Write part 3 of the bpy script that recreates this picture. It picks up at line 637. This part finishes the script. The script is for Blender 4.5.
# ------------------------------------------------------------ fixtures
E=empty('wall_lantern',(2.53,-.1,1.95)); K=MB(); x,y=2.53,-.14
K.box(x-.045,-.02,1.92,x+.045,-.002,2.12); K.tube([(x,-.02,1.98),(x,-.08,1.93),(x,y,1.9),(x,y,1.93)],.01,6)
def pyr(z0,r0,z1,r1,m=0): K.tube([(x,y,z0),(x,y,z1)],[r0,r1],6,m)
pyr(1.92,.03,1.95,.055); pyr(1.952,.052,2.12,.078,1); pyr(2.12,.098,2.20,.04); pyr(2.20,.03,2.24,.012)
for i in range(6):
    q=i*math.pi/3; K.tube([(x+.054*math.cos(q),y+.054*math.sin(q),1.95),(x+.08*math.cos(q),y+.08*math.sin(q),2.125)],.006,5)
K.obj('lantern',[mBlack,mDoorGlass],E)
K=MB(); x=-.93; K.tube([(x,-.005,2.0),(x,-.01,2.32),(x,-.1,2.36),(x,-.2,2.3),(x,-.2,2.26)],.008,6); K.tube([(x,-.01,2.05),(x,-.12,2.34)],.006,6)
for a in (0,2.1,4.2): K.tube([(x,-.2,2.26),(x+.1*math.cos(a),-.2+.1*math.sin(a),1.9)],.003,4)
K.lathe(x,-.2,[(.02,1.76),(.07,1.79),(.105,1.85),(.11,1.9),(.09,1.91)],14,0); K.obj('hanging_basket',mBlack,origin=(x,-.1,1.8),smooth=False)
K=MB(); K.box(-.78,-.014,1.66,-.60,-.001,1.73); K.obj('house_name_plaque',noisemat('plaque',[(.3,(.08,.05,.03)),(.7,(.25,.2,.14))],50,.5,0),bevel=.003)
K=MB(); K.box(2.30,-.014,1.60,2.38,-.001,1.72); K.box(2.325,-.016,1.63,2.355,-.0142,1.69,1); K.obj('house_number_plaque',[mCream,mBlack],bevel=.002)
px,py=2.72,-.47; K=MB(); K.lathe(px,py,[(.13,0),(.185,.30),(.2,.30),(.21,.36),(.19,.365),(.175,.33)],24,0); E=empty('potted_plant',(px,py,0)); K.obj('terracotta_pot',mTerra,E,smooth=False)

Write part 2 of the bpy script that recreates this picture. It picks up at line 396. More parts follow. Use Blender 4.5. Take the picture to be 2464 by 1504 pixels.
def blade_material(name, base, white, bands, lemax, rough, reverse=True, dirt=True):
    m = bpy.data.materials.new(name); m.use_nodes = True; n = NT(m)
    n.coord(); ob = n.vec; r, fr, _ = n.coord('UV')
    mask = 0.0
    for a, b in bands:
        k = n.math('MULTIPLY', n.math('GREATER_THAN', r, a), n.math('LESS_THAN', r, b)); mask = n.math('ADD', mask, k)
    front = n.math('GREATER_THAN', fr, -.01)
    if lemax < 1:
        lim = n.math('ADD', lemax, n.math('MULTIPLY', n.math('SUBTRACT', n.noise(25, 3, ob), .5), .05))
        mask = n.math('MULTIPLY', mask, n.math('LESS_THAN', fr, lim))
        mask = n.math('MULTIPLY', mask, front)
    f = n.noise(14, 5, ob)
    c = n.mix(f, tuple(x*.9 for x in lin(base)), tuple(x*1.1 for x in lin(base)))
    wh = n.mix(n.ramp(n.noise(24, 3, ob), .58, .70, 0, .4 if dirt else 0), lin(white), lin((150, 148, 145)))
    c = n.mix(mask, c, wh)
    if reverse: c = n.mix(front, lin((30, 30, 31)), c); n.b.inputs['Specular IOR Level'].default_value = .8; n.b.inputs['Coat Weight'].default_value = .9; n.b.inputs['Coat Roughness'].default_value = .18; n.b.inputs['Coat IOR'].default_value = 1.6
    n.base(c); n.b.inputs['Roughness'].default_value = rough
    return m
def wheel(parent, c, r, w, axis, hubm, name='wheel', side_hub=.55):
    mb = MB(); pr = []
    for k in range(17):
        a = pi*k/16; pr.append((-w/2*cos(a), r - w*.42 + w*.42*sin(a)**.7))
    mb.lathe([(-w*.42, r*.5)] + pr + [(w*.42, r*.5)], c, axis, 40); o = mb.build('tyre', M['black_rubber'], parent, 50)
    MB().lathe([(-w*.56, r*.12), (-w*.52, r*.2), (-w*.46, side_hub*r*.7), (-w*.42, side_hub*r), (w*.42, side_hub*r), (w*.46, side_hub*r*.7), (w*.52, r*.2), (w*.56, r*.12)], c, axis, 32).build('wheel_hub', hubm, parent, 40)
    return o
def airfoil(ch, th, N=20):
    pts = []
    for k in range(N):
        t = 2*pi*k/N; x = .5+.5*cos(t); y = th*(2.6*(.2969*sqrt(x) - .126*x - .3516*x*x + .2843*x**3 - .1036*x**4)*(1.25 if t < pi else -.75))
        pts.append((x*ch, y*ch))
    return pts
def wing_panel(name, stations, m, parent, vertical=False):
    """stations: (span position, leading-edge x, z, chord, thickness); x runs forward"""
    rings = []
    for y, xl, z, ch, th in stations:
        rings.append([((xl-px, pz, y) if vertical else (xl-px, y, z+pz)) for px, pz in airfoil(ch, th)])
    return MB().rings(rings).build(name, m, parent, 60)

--

Prompt - Reproduce the full listing above, character for character.

Solution to this task -
Write part 3 of the bpy script that recreates this picture. It picks up at line 637. This part finishes the script. The script is for Blender 4.5.
# ------------------------------------------------------------ fixtures
E=empty('wall_lantern',(2.53,-.1,1.95)); K=MB(); x,y=2.53,-.14
K.box(x-.045,-.02,1.92,x+.045,-.002,2.12); K.tube([(x,-.02,1.98),(x,-.08,1.93),(x,y,1.9),(x,y,1.93)],.01,6)
def pyr(z0,r0,z1,r1,m=0): K.tube([(x,y,z0),(x,y,z1)],[r0,r1],6,m)
pyr(1.92,.03,1.95,.055); pyr(1.952,.052,2.12,.078,1); pyr(2.12,.098,2.20,.04); pyr(2.20,.03,2.24,.012)
for i in range(6):
    q=i*math.pi/3; K.tube([(x+.054*math.cos(q),y+.054*math.sin(q),1.95),(x+.08*math.cos(q),y+.08*math.sin(q),2.125)],.006,5)
K.obj('lantern',[mBlack,mDoorGlass],E)
K=MB(); x=-.93; K.tube([(x,-.005,2.0),(x,-.01,2.32),(x,-.1,2.36),(x,-.2,2.3),(x,-.2,2.26)],.008,6); K.tube([(x,-.01,2.05),(x,-.12,2.34)],.006,6)
for a in (0,2.1,4.2): K.tube([(x,-.2,2.26),(x+.1*math.cos(a),-.2+.1*math.sin(a),1.9)],.003,4)
K.lathe(x,-.2,[(.02,1.76),(.07,1.79),(.105,1.85),(.11,1.9),(.09,1.91)],14,0); K.obj('hanging_basket',mBlack,origin=(x,-.1,1.8),smooth=False)
K=MB(); K.box(-.78,-.014,1.66,-.60,-.001,1.73); K.obj('house_name_plaque',noisemat('plaque',[(.3,(.08,.05,.03)),(.7,(.25,.2,.14))],50,.5,0),bevel=.003)
K=MB(); K.box(2.30,-.014,1.60,2.38,-.001,1.72); K.box(2.325,-.016,1.63,2.355,-.0142,1.69,1); K.obj('house_number_plaque',[mCream,mBlack],bevel=.002)
px,py=2.72,-.47; K=MB(); K.lathe(px,py,[(.13,0),(.185,.30),(.2,.30),(.21,.36),(.19,.365),(.175,.33)],24,0); E=empty('potted_plant',(px,py,0)); K.obj('terracotta_pot',mTerra,E,smooth=False)

Write part 2 of the bpy script that recreates this picture. It picks up at line 396. More parts follow. Use Blender 4.5. Take the picture to be 2464 by 1504 pixels.
def blade_material(name, base, white, bands, lemax, rough, reverse=True, dirt=True):
    m = bpy.data.materials.new(name); m.use_nodes = True; n = NT(m)
    n.coord(); ob = n.vec; r, fr, _ = n.coord('UV')
    mask = 0.0
    for a, b in bands:
        k = n.math('MULTIPLY', n.math('GREATER_THAN', r, a), n.math('LESS_THAN', r, b)); mask = n.math('ADD', mask, k)
    front = n.math('GREATER_THAN', fr, -.01)
    if lemax < 1:
        lim = n.math('ADD', lemax, n.math('MULTIPLY', n.math('SUBTRACT', n.noise(25, 3, ob), .5), .05))
        mask = n.math('MULTIPLY', mask, n.math('LESS_THAN', fr, lim))
        mask = n.math('MULTIPLY', mask, front)
    f = n.noise(14, 5, ob)
    c = n.mix(f, tuple(x*.9 for x in lin(base)), tuple(x*1.1 for x in lin(base)))
    wh = n.mix(n.ramp(n.noise(24, 3, ob), .58, .70, 0, .4 if dirt else 0), lin(white), lin((150, 148, 145)))
    c = n.mix(mask, c, wh)
    if reverse: c = n.mix(front, lin((30, 30, 31)), c); n.b.inputs['Specular IOR Level'].default_value = .8; n.b.inputs['Coat Weight'].default_value = .9; n.b.inputs['Coat Roughness'].default_value = .18; n.b.inputs['Coat IOR'].default_value = 1.6
    n.base(c); n.b.inputs['Roughness'].default_value = rough
    return m
def wheel(parent, c, r, w, axis, hubm, name='wheel', side_hub=.55):
    mb = MB(); pr = []
    for k in range(17):
        a = pi*k/16; pr.append((-w/2*cos(a), r - w*.42 + w*.42*sin(a)**.7))
    mb.lathe([(-w*.42, r*.5)] + pr + [(w*.42, r*.5)], c, axis, 40); o = mb.build('tyre', M['black_rubber'], parent, 50)
    MB().lathe([(-w*.56, r*.12), (-w*.52, r*.2), (-w*.46, side_hub*r*.7), (-w*.42, side_hub*r), (w*.42, side_hub*r), (w*.46, side_hub*r*.7), (w*.52, r*.2), (w*.56, r*.12)], c, axis, 32).build('wheel_hub', hubm, parent, 40)
    return o
def airfoil(ch, th, N=20):
    pts = []
    for k in range(N):
        t = 2*pi*k/N; x = .5+.5*cos(t); y = th*(2.6*(.2969*sqrt(x) - .126*x - .3516*x*x + .2843*x**3 - .1036*x**4)*(1.25 if t < pi else -.75))
        pts.append((x*ch, y*ch))
    return pts
def wing_panel(name, stations, m, parent, vertical=False):
    """stations: (span position, leading-edge x, z, chord, thickness); x runs forward"""
    rings = []
    for y, xl, z, ch, th in stations:
        rings.append([((xl-px, pz, y) if vertical else (xl-px, y, z+pz)) for px, pz in airfoil(ch, th)])
    return MB().rings(rings).build(name, m, parent, 60)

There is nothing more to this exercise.